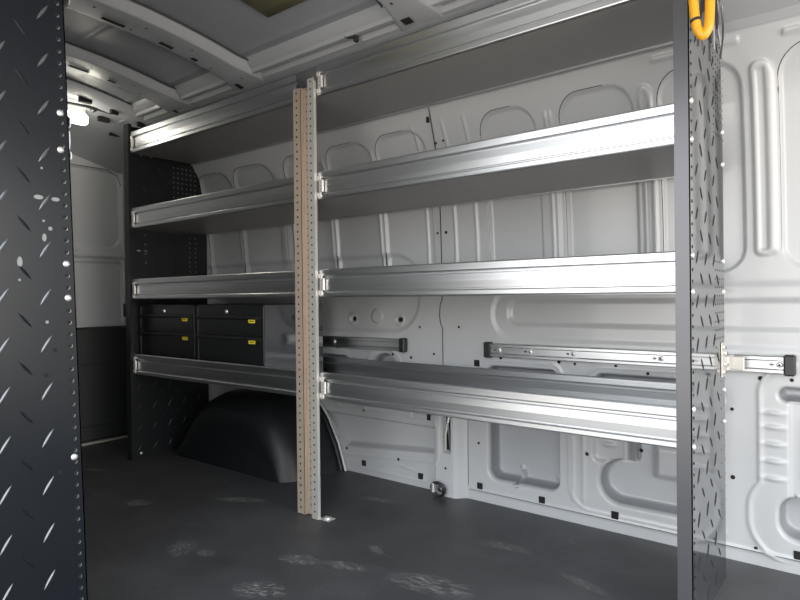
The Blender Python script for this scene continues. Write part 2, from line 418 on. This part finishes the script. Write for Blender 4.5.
s = MB(); s.box(-3.845,-3.80,1.19,2.02,.015,.718,M['trim'],.012); s.box(-3.82,-3.792,1.30,1.93,.10,.50,M['trim'],.012); s.build('lower_door_trim',door)
s = MB(); s.box(-3.845,-3.80,.15,1.15,.015,.718,M['trim'],.012); s.build('lower_door_trim',door)
s = MB(); s.box(-3.81,-3.785,1.945,1.985,.775,.86,M['rubber'],.004); s.build('door_latch',door)
s = MB(); s.box(-3.85,-3.79,.1,2.26,.0,.012,M['steel'],.002); structure(s.build('trim_threshold'))

s = MB(); s.box(-3.9,1.9,-.25,2.30,-.05,0,M['floor'])
floor = structure(s.build('floor'))
s = MB()     # near side wall behind the near shelving (camera stands in the side door opening)
s.box(-3.9,-1.66,.12,.16,0,1.95,M['paint']); structure(s.build('wall_near'))
def scuff(x,y,sx,sy,rz):
    me = bpy.data.meshes.new('floor_scuff'); me.from_pydata([(-1,-1,0),(1,-1,0),(1,1,0),(-1,1,0)],[],[(0,1,2,3)]); me.materials.append(M['scuff'])
    o = bpy.data.objects.new('floor_scuff',me); C.objects.link(o); o.location=(x,y,.0012); o.scale=(sx,sy,1); o.rotation_euler=(0,0,rz); o.parent = floor
    return o
for a in [(-1.947, 1.197, 0.09, 0.06, -0.7), (-1.844, 1.222, 0.05, 0.03, 0.2), (-1.383, 1.442, 0.1, 0.035, 0.25), (-1.384, 1.599, 0.05, 0.025, -0.4), (-1.536, 1.384, 0.09, 0.05, 0.3), (-2.535, 1.346, 0.07, 0.05, 0.3), (-1.036, 1.892, 0.11, 0.04, 0.1), (-0.707, 1.789, 0.1, 0.03, -0.3), (-1.476, 1.167, 0.1, 0.06, 0.4), (-1.084, 1.504, 0.16, 0.07, 0.2), (-3.204, 1.476, 0.1, 0.03, 0.4), (-2.204, 1.639, 0.14, 0.04, 0.5), (-1.709, 2.006, 0.1, 0.03, 0.2)]: scuff(*a)

# ------------------------------------------------------------------ ceiling
def zb(y): return 1.955 - .164*(np.asarray(y,float)-1.0)**2
xc = np.arange(-3.86,1.8,.012); yc = np.arange(.05,1.78,.008)
XC,YC = np.meshgrid(xc,yc)
ZC = zb(YC)+.045
def roofswage(y0,w=.012): return -.006*np.exp(-((YC-y0)/w)**2)
for y0 in (1.19,1.62): ZC += .6*roofswage(y0)+ .002*np.exp(-((YC-y0-.03)/.015)**2)
ZC -= .05*ss((YC-1.70)/.08)
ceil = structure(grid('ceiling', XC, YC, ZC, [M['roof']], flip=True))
def bow(x0,x1,holes):
    ysb = np.arange(.08,1.80,.02); n = len(ysb)
    s = MB(); w = x1-x0
    prof = [(0,.04),(.012,.034),(.03,.002),(.04,0),(w*.5,.005),(w-.04,0),(w-.03,.002),(w-.012,.034),(w,.04)]
    vs = []; 
    for y in ysb:
        flare = .05*ss((y-1.60)/.18)
        for a,h in prof:
            vs.append((x0+a+(flare if a>w/2 else -flare)*(1 if (a<.02 or a>w-.02) else .6), y, float(zb(y))+h))
    m = len(prof)
    s.add(vs,[[i*m+k,i*m+k+1,(i+1)*m+k+1,(i+1)*m+k] for i in range(n-1) for k in range(m-1)],M['bow'])
    b = s.build('roof_bow', ceil, 50)
    q = MB()
    for xx in (x0-.004, x1+.004): q.tube([(xx+(.03 if xx>x0 else -.03)*float(ss((y-1.60)/.18)), y, float(zb(y))+.037) for y in ysb[::2]], .004, M['seam'], 5)
    q.build('sealant_bead', b, 60)
    for fx,y,lx,ly,in holes:
        q = MB(); x = x0+fx*w
        z = float(zb(y))-.0015
        sl = -.328*(y-1.0)
        q.add([(x-lx,y-ly,z-sl*ly),(x+lx,y-ly,z-sl*ly),(x+lx,y+ly,z+sl*ly),(x-lx,y+ly,z+sl*ly)],[(0,1,2,3)],M['hole'])
        q.build('bow_slot', b, recalc=False)
bow(-2.36,-2.155,[(.30,1.15,.012,.045),(.30,1.37,.012,.03),(.3,1.50,.012,.014),(.3,1.22,.004,.004),(.6,1.05,.005,.005),(.6,1.25,.004,.004),(.6,1.45,.004,.004),(.6,1.7,.004,.004),(.25,1.74,.014,.02),(.3,1.58,.004,.004)])
bow(-2.92,-2.72,[(.3,1.27,.012,.045),(.3,1.42,.01,.018),(.3,1.56,.004,.005),(.6,1.3,.004,.004),(.6,1.5,.004,.004),(.3,1.76,.012,.02)])
bow(-1.37,-1.185,[(.3,1.50,.01,.012),(.6,1.60,.005,.005),(.3,1.72,.02,.016),(.35,1.62,.005,.005)])
bow(-.45,-.26,[])
s = MB(); x0,x1,y0,y1 = -1.81,-1.40,1.0,1.50
vs=[]; ny=12
for k in range(ny+1):
    y = y0+(y1-y0)*k/ny; vs += [(x0,y,float(zb(y))+.036),(x1,y,float(zb(y))+.036)]
s.add(vs,[[2*k,2*k+1,2*k+3,2*k+2] for k in range(ny)],M['tan']); s.build('damping_pad', ceil, 60, solid=.004)
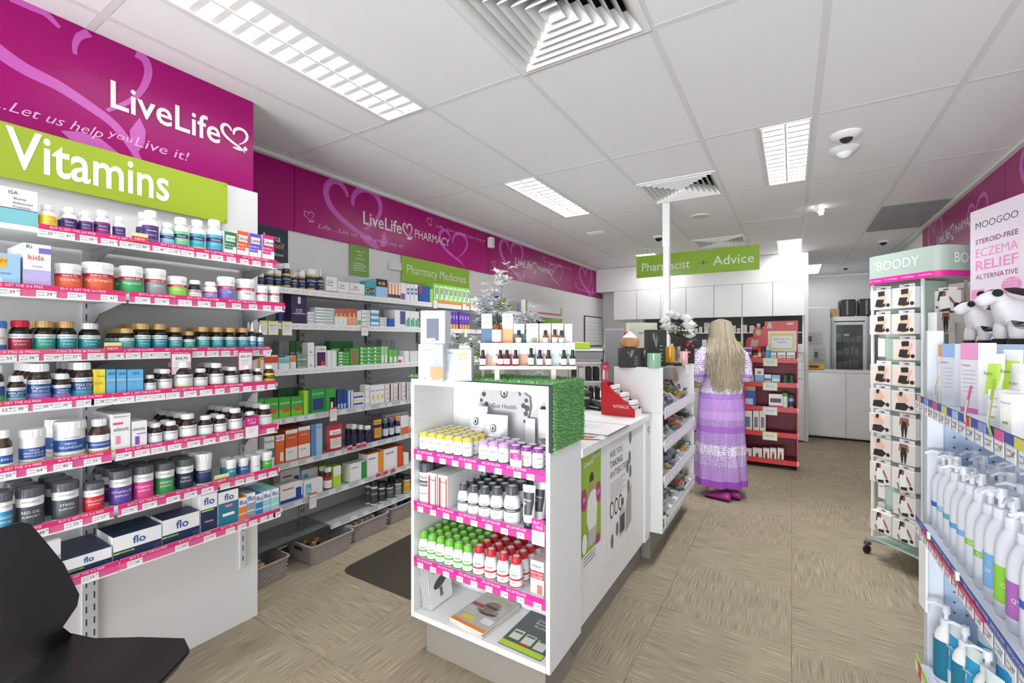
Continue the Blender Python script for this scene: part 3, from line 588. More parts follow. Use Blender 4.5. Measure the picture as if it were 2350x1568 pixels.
# shelf 3
def her(c1, c2='1c6fa8', t='HERBS'): return ((0, .15, c2), (.15, .75, c1), (.75, 1, 'dfe6e8')), ((t, .6, .13, W), ('of nature', .4, .1, W), ('HERBS of GOLD', .87, .09, '4a5a60'))
putb(2, -5, 42, 738, 'white and blue bottle', 'tub', 'f2f2f2', '3f7fc0', ((0, .3, '2c7cb8'), (.5, .7, 'f2f2f2')), (('OMEGA', .6, .12, 'c03050'),))
for (px, w_, yt, c1, c2, cap, lk, rw, s_) in [(46, 55, 736, 'a81c3c', 'b8324c', 'c8142e', 'dark bottle with red lid and red label', 1, "Children's"), (102, 54, 737, '2f9a90', '2f9e62', 'c8a468', 'large dark bottle with gold lid, teal green label', 2, 'Probiotic'), (153, 46, 739, '1f8f96', '6c3f8e', 'c8a468', 'dark bottle with gold lid, teal purple label', 3, 'Cranberry'), (205, 53, 743, '1f8f96', '2c6cb4', 'f0f0f0', 'dark bottle with white lid and teal label', 1, 'Activated'), (291, 35, 753, '4aa9a4', '58b070', 'c8a468', 'small dark bottle with gold lid behind ticket', 4, 'Vegan'), (327, 38, 742, '2a9aa2', '2f6fb2', 'c8a468', 'tall dark bottle with gold lid', 4, 'Magnesium'), (366, 38, 744, '2390a0', '2a5f9e', 'c8a468', 'tall dark bottle with gold lid', 3, 'Magnesium'), (402, 34, 751, '3aa0a6', 'b03040', 'c8a468', 'dark bottle with gold lid', 3, 'Zinc'), (434, 29, 760, '40a8a0', '3c8e86', 'c8a468', 'little dark bottle with gold lid', 3, 'Iron'), (466, 32, 751, '35a0a2', 'e08a3c', 'c8a468', 'dark bottle with gold lid and orange stripe', 3, 'Biotin'), (498, 30, 752, '2b9aa8', '2a6ab0', 'c8a468', 'dark bottle with gold lid', 3, 'Zinc'), (528, 30, 753, '2f9ea8', '2a6ab0', 'c8a468', 'dark bottle with gold lid', 3, 'B12'), (557, 29, 753, '2f9a98', '3f86c0', 'c8a468', 'dark bottle with gold lid', 2, 'D3')]:
    bd, tx = her(c1, c2, s_); putb(2, px, w_, yt, lk, 'jar', '17130f', cap, bd, tx, rw)
for px, yt in ((579, 740), (597, 745)): putb(2, px, 17, yt, 'slim blue label dropper bottle', 'drop', '2a2420', 'e8e8ea', ((0, .6, '3d8fb8'), (.6, 1, 'd8e4ea')), (('LIQUID', .4, .12, W),), 2, name='dropper_bottle')
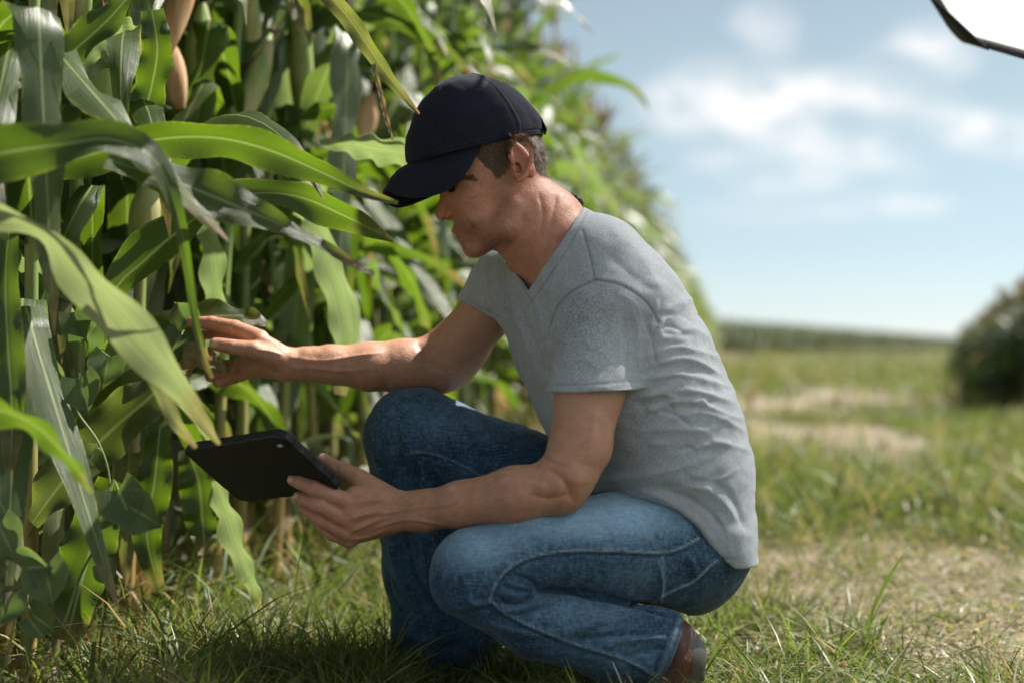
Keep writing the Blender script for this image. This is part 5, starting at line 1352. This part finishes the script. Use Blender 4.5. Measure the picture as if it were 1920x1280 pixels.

◆ **GIVEN EXERCISE**: From the listing, copy every line where the string "scene" appears.

◆ **EXERCISE RESULT**:
The Blender Python script for this scene continues. Write part 2, from line 418 on. This part finishes the script. Write for Blender 4.5.
Continue the Blender Python script for this scene: part 3, from line 588. More parts follow. Use Blender 4.5. Measure the picture as if it were 2350x1568 pixels.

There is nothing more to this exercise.